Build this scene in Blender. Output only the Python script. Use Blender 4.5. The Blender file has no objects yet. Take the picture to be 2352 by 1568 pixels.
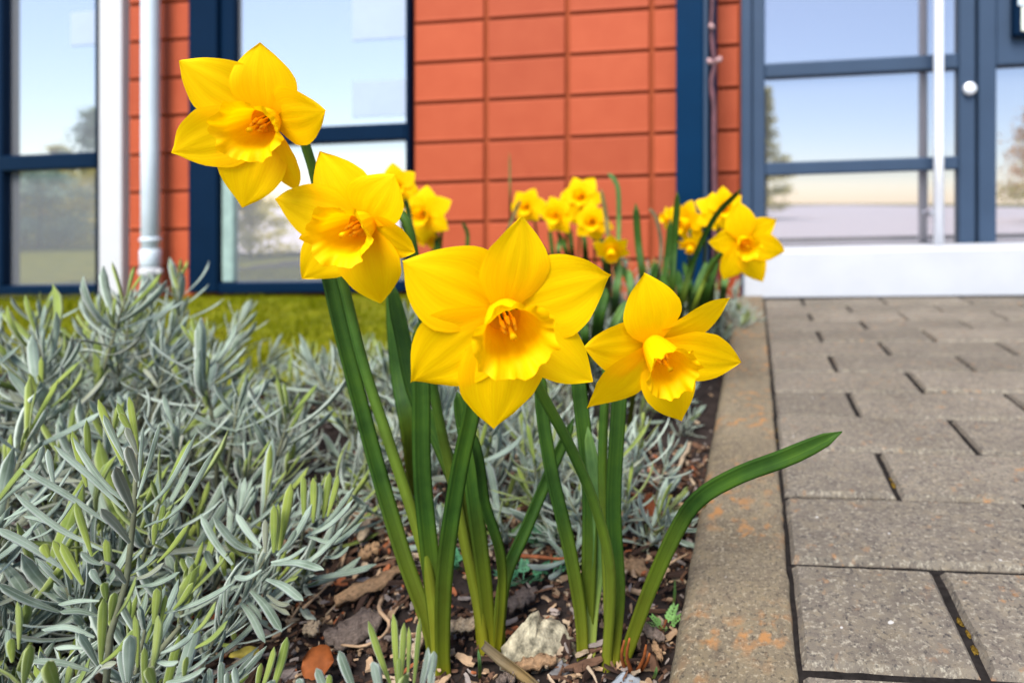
import bpy, math, random
from mathutils import Vector, Matrix, noise
R = random.Random(7)
scene = bpy.context.scene
COL = scene.collection

# ------------------------------------------------------------------ camera
F, PX, PY, H = 1398.0, 1570.0, 468.0, 0.255      # focal length and principal point for a 2352 x 1568 picture
TH = math.atan(163.0 / 1398.0)
CT, ST = math.cos(TH), math.sin(TH)
K = 0.0275                                       # cross fall of the ground
cam_data = bpy.data.cameras.new('camera')
cam = bpy.data.objects.new('camera', cam_data)
COL.objects.link(cam)
cam.location = (0, 0, H)
cam.rotation_euler = (math.pi / 2, 0, TH)
cam_data.sensor_width = 36.0
cam_data.lens = 36.0 * F / 2352.0
cam_data.shift_x = -(PX - 1176.0) / 2352.0
cam_data.shift_y = -(784.0 - PY) / 2352.0
cam_data.clip_start = 0.01
cam_data.clip_end = 2000
cam_data.dof.use_dof = True
cam_data.dof.focus_distance = 0.315
cam_data.dof.aperture_fstop = 6.2
scene.camera = cam

# ------------------------------------------------------------------ sky, sun, exposure
SUN_EL, SUN_AZ = math.radians(52), math.radians(187)      # azimuth clockwise from +Y
world = bpy.data.worlds.new('World')
scene.world = world
world.use_nodes = True
wn = world.node_tree
wn.nodes.clear()
sky = wn.nodes.new('ShaderNodeTexSky')
sky.sky_type = 'NISHITA'
sky.sun_disc = False
sky.sun_elevation = SUN_EL
sky.sun_rotation = SUN_AZ
sky.air_density = 1.0
sky.dust_density = 0.4
sky.ozone_density = 3.0
bg = wn.nodes.new('ShaderNodeBackground')
bg.inputs[1].default_value = 0.053
wo = wn.nodes.new('ShaderNodeOutputWorld')
wn.links.new(sky.outputs[0], bg.inputs[0])
wn.links.new(bg.outputs[0], wo.inputs[0])
sd = bpy.data.lights.new('sun', 'SUN')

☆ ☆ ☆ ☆

▸ Instructions for the task:
Repeat exactly and only the lines from the start of the data above through the line that holds "COL = scene.collection", inclusive. Pictures do not belong in the copy.

▸ Response below:
Build this scene in Blender. Output only the Python script. Use Blender 4.5. The Blender file has no objects yet. Take the picture to be 2352 by 1568 pixels.
import bpy, math, random
from mathutils import Vector, Matrix, noise
R = random.Random(7)
scene = bpy.context.scene
COL = scene.collection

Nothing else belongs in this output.